--- Begin ---

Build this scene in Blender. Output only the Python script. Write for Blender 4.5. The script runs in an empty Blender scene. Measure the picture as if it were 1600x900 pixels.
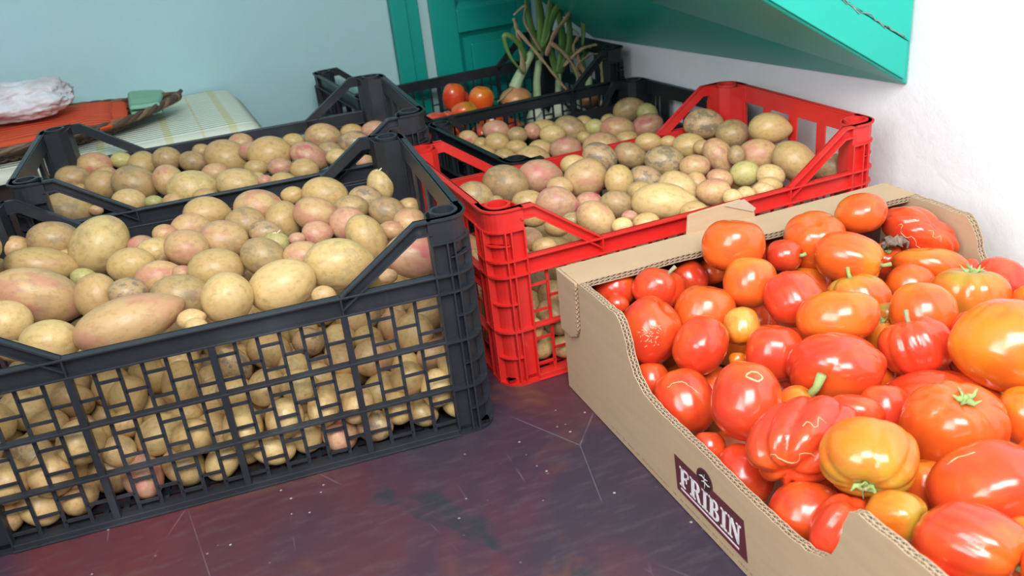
import bpy, bmesh, math, random
import numpy as np
from mathutils import Vector, Matrix, Quaternion, noise
random.seed(11); PI = math.pi
scene = bpy.context.scene
COL = scene.collection

# ------------------------------------------------------------------ camera
cam_d = bpy.data.cameras.new('camera'); cam = bpy.data.objects.new('camera', cam_d); COL.objects.link(cam)
cam_d.sensor_width = 36.0; cam_d.lens = 36.0 * 1395.886 / 1600.0; cam_d.clip_start = .02; cam_d.clip_end = 50
_p, _r = 0.434869823465188, -0.11337582294363173
_fw = Vector((0, math.cos(_p), -math.sin(_p))); _rt = Vector((1, 0, 0)); _up = _rt.cross(_fw)
_x = math.cos(_r) * _rt + math.sin(_r) * _up; _y = -math.sin(_r) * _rt + math.cos(_r) * _up
_m = Matrix((_x, _y, -_fw)).transposed().to_4x4(); _m.translation = Vector((0, 0, 0.6154743821481163))
cam.matrix_world = _m
cam_d.dof.use_dof = True; cam_d.dof.focus_distance = 1.05; cam_d.dof.aperture_fstop = 9
scene.camera = cam

# ------------------------------------------------------------------ world, lights, exposure
world = bpy.data.worlds.new('world'); scene.world = world; world.use_nodes = True
bg = world.node_tree.nodes['Background']; bg.inputs[0].default_value = (.80, .90, 1.0, 1); bg.inputs[1].default_value = .38
def area_light(name, loc, target, sx, sy, power, col):
    ld = bpy.data.lights.new(name, 'AREA'); ld.shape = 'RECTANGLE'; ld.size = sx; ld.size_y = sy
    ld.energy = power; ld.color = col
    o = bpy.data.objects.new(name, ld); COL.objects.link(o); o.location = loc
    o.rotation_euler = (Vector(target) - Vector(loc)).to_track_quat('-Z', 'Y').to_euler(); return o
area_light('window_light', (.15, -.45, 1.60), (.40, 1.0, .1), .95, .75, 33, (1.0, .985, .97))
area_light('ceiling_bounce', (-.4, .6, 2.1), (-.1, 1.1, 0), 2.2, 1.8, 7, (.88, .96, 1.0))
lw = area_light('right_wall_fill', (-.75, -.5, 1.25), (1.10, 1.05, .38), .9, 1.0, 5.0, (.97, .98, 1.0)); lw.data.spread = math.radians(75)  # added unseen fill lamp that lifts the right wall, not a doorway
scene.view_settings.view_transform = 'Standard'; scene.view_settings.look = 'None'
scene.view_settings.exposure = 0.40; scene.view_settings.gamma = 1.0
scene.view_settings.use_curve_mapping = False

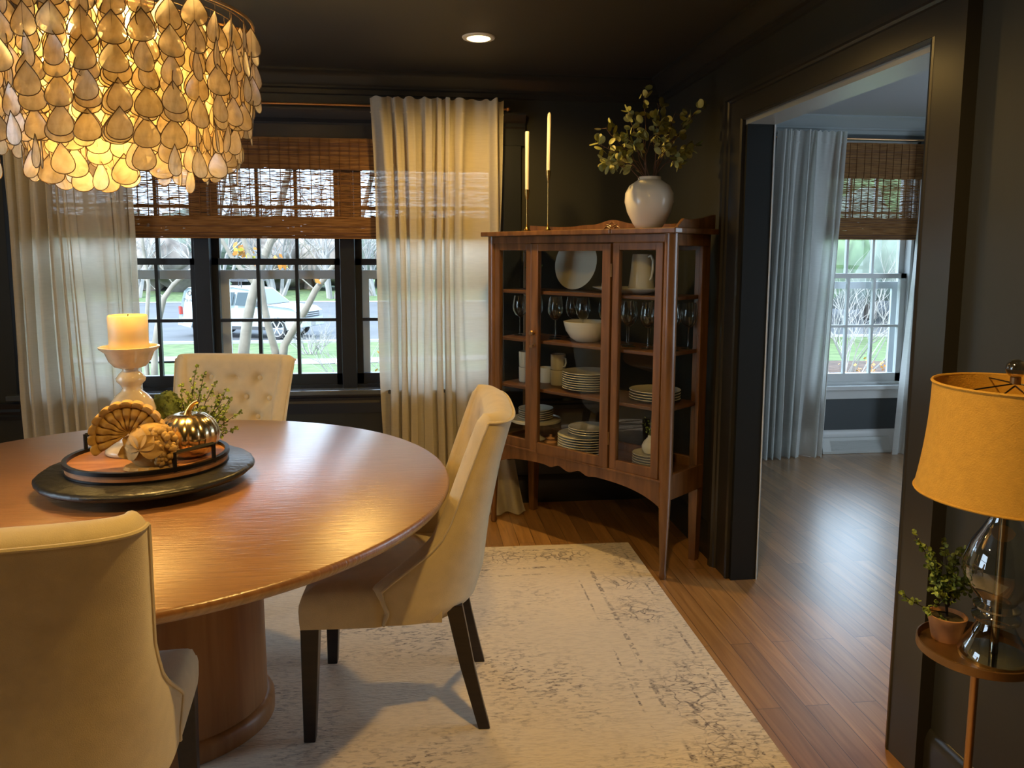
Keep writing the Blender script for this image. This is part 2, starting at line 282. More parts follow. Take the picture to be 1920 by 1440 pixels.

--- End ---

The exercise: Retype every entry verbatim and exclude the pictures from the copy.

Response to this task:
Build this scene in Blender. Output only the Python script. Write for Blender 4.5. The script runs in an empty Blender scene. Measure the picture as if it were 1600x900 pixels.
import bpy, bmesh, math, random
import numpy as np
from mathutils import Vector, Matrix, Quaternion, noise
random.seed(11); PI = math.pi
scene = bpy.context.scene
COL = scene.collection

# ------------------------------------------------------------------ camera
cam_d = bpy.data.cameras.new('camera'); cam = bpy.data.objects.new('camera', cam_d); COL.objects.link(cam)
cam_d.sensor_width = 36.0; cam_d.lens = 36.0 * 1395.886 / 1600.0; cam_d.clip_start = .02; cam_d.clip_end = 50
_p, _r = 0.434869823465188, -0.11337582294363173
_fw = Vector((0, math.cos(_p), -math.sin(_p))); _rt = Vector((1, 0, 0)); _up = _rt.cross(_fw)
_x = math.cos(_r) * _rt + math.sin(_r) * _up; _y = -math.sin(_r) * _rt + math.cos(_r) * _up
_m = Matrix((_x, _y, -_fw)).transposed().to_4x4(); _m.translation = Vector((0, 0, 0.6154743821481163))
cam.matrix_world = _m
cam_d.dof.use_dof = True; cam_d.dof.focus_distance = 1.05; cam_d.dof.aperture_fstop = 9
scene.camera = cam

# ------------------------------------------------------------------ world, lights, exposure
world = bpy.data.worlds.new('world'); scene.world = world; world.use_nodes = True
bg = world.node_tree.nodes['Background']; bg.inputs[0].default_value = (.80, .90, 1.0, 1); bg.inputs[1].default_value = .38
def area_light(name, loc, target, sx, sy, power, col):
    ld = bpy.data.lights.new(name, 'AREA'); ld.shape = 'RECTANGLE'; ld.size = sx; ld.size_y = sy
    ld.energy = power; ld.color = col
    o = bpy.data.objects.new(name, ld); COL.objects.link(o); o.location = loc
    o.rotation_euler = (Vector(target) - Vector(loc)).to_track_quat('-Z', 'Y').to_euler(); return o
area_light('window_light', (.15, -.45, 1.60), (.40, 1.0, .1), .95, .75, 33, (1.0, .985, .97))
area_light('ceiling_bounce', (-.4, .6, 2.1), (-.1, 1.1, 0), 2.2, 1.8, 7, (.88, .96, 1.0))
lw = area_light('right_wall_fill', (-.75, -.5, 1.25), (1.10, 1.05, .38), .9, 1.0, 5.0, (.97, .98, 1.0)); lw.data.spread = math.radians(75)  # added unseen fill lamp that lifts the right wall, not a doorway
scene.view_settings.view_transform = 'Standard'; scene.view_settings.look = 'None'
scene.view_settings.exposure = 0.40; scene.view_settings.gamma = 1.0
scene.view_settings.use_curve_mapping = False

Keep writing the Blender script for this image. This is part 2, starting at line 282. More parts follow. Take the picture to be 1920 by 1440 pixels.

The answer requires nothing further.